Problem statement
Across the entries, how many lines have the string "Python" in them? Reply with only a number.

(Scene modeling code data)
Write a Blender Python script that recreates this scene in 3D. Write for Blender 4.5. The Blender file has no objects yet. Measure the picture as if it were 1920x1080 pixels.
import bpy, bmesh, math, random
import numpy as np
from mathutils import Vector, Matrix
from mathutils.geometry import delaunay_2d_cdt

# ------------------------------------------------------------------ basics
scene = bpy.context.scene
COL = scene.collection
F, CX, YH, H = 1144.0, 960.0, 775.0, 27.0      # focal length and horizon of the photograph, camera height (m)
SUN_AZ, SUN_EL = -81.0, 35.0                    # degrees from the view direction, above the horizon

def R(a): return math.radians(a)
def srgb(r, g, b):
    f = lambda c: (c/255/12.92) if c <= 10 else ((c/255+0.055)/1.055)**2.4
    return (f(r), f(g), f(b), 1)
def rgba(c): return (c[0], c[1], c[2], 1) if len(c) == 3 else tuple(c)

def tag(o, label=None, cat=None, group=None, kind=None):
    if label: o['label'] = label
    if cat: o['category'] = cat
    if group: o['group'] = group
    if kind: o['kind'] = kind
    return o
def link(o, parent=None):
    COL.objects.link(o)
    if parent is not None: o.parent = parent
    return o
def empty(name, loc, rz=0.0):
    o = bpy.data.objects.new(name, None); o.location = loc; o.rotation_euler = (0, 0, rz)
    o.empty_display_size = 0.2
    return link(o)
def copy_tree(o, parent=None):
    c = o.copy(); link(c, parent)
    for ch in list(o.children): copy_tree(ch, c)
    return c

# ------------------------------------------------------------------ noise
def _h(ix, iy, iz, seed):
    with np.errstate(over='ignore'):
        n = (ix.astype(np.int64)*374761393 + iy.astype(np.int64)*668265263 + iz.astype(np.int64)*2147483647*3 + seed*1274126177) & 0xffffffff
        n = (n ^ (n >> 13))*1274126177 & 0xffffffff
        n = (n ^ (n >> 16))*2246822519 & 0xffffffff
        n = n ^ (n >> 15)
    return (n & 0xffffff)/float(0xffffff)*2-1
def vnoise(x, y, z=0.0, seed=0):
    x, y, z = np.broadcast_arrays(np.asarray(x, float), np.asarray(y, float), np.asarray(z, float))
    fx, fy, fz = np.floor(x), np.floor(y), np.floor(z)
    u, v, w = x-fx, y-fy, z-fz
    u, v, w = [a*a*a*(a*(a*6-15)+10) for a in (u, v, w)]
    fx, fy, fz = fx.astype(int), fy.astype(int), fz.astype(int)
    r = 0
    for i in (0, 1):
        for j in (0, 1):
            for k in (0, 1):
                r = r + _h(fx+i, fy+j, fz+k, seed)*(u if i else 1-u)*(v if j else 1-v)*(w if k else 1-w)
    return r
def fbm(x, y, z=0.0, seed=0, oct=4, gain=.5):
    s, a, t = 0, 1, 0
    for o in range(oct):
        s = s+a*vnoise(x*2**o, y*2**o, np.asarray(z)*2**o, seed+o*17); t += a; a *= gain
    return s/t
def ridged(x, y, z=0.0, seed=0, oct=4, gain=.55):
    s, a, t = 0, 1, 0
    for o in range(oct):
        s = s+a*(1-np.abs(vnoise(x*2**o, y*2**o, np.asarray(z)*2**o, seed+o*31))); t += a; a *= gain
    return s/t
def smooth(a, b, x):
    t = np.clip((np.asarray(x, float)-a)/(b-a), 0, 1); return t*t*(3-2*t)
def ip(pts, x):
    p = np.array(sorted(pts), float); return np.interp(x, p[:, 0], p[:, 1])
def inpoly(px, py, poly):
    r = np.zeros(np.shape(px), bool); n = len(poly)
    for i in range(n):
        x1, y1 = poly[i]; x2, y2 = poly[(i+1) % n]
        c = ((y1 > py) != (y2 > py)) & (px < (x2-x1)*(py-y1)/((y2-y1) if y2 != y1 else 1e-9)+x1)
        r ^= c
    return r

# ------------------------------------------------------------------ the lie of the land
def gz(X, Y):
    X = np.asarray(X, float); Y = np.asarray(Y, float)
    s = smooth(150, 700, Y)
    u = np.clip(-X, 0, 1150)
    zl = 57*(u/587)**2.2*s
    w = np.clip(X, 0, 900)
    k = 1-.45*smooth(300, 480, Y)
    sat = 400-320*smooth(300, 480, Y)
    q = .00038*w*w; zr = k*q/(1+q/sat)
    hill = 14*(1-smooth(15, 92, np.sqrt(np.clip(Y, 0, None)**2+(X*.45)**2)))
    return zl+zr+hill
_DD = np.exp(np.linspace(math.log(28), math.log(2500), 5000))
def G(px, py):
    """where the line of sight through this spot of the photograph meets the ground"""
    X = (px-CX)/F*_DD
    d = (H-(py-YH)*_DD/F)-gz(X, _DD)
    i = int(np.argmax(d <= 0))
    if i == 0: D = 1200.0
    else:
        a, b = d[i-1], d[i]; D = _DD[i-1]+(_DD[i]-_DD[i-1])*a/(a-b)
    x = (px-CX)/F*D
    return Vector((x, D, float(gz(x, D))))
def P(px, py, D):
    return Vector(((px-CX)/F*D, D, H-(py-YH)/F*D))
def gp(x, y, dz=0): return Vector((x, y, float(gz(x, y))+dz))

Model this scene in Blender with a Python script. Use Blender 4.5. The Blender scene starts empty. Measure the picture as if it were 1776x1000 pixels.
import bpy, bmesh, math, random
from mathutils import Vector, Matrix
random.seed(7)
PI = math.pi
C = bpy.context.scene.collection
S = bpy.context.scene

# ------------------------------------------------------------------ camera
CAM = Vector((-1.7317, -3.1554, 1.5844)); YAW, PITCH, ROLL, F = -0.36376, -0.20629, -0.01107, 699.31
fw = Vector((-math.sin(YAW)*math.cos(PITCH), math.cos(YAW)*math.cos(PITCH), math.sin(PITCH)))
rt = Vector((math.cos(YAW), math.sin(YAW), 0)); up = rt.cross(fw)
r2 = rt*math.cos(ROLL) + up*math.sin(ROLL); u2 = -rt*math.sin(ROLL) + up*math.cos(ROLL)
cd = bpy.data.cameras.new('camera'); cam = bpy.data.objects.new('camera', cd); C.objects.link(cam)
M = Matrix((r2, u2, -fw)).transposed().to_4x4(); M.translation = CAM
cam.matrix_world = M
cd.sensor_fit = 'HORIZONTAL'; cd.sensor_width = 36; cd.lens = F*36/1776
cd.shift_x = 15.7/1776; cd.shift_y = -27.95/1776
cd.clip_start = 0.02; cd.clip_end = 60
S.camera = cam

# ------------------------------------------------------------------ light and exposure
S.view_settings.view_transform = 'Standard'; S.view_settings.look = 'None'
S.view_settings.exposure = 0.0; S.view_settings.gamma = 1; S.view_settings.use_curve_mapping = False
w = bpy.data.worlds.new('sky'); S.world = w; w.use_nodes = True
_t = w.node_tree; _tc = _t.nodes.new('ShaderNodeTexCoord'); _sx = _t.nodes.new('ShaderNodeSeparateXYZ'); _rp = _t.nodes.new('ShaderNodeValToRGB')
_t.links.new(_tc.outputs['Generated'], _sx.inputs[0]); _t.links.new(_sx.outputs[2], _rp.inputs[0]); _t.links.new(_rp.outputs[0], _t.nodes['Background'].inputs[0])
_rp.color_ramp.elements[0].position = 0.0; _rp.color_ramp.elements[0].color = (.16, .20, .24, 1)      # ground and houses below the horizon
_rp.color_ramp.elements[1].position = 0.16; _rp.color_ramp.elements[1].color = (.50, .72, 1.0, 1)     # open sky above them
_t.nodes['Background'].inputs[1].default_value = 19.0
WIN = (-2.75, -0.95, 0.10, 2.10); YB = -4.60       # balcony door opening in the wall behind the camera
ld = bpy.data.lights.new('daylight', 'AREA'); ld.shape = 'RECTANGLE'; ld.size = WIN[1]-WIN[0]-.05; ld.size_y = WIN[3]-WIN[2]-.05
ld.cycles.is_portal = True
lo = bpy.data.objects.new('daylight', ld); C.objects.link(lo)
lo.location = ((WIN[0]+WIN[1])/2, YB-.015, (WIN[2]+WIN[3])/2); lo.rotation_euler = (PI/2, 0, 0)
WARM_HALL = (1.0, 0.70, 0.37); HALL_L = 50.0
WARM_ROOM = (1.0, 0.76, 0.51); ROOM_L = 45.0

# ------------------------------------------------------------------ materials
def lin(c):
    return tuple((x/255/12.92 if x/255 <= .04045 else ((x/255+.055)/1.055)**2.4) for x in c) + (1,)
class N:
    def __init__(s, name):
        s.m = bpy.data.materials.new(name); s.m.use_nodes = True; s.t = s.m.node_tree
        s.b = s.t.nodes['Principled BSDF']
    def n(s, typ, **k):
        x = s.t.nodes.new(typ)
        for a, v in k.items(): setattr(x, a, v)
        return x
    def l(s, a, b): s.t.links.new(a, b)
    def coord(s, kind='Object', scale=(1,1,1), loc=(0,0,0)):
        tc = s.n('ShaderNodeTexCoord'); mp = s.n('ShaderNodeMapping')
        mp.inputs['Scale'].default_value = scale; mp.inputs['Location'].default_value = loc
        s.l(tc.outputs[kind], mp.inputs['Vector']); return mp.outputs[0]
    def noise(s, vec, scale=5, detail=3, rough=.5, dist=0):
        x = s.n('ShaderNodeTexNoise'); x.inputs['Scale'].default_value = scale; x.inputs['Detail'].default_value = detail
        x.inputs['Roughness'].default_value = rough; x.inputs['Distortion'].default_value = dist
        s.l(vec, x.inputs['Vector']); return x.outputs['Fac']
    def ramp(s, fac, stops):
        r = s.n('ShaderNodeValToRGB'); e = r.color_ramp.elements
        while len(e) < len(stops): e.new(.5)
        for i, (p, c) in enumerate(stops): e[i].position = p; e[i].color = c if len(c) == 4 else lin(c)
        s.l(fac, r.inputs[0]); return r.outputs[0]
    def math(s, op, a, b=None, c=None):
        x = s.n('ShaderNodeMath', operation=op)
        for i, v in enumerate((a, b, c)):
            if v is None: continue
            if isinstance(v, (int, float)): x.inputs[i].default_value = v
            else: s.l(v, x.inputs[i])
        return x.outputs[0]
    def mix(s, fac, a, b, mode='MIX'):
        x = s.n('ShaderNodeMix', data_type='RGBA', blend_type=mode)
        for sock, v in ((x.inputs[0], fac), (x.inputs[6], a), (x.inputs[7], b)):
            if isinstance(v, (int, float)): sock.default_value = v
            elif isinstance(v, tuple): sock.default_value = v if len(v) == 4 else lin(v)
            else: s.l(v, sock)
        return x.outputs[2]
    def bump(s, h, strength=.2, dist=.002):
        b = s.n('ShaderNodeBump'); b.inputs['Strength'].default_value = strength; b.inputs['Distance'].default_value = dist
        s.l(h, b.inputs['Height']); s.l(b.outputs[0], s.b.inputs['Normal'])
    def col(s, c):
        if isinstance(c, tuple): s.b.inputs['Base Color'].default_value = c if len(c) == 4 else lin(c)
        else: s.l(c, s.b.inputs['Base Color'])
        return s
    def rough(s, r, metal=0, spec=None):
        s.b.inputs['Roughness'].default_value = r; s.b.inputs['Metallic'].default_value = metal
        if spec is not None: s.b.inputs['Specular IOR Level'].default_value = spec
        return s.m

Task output
2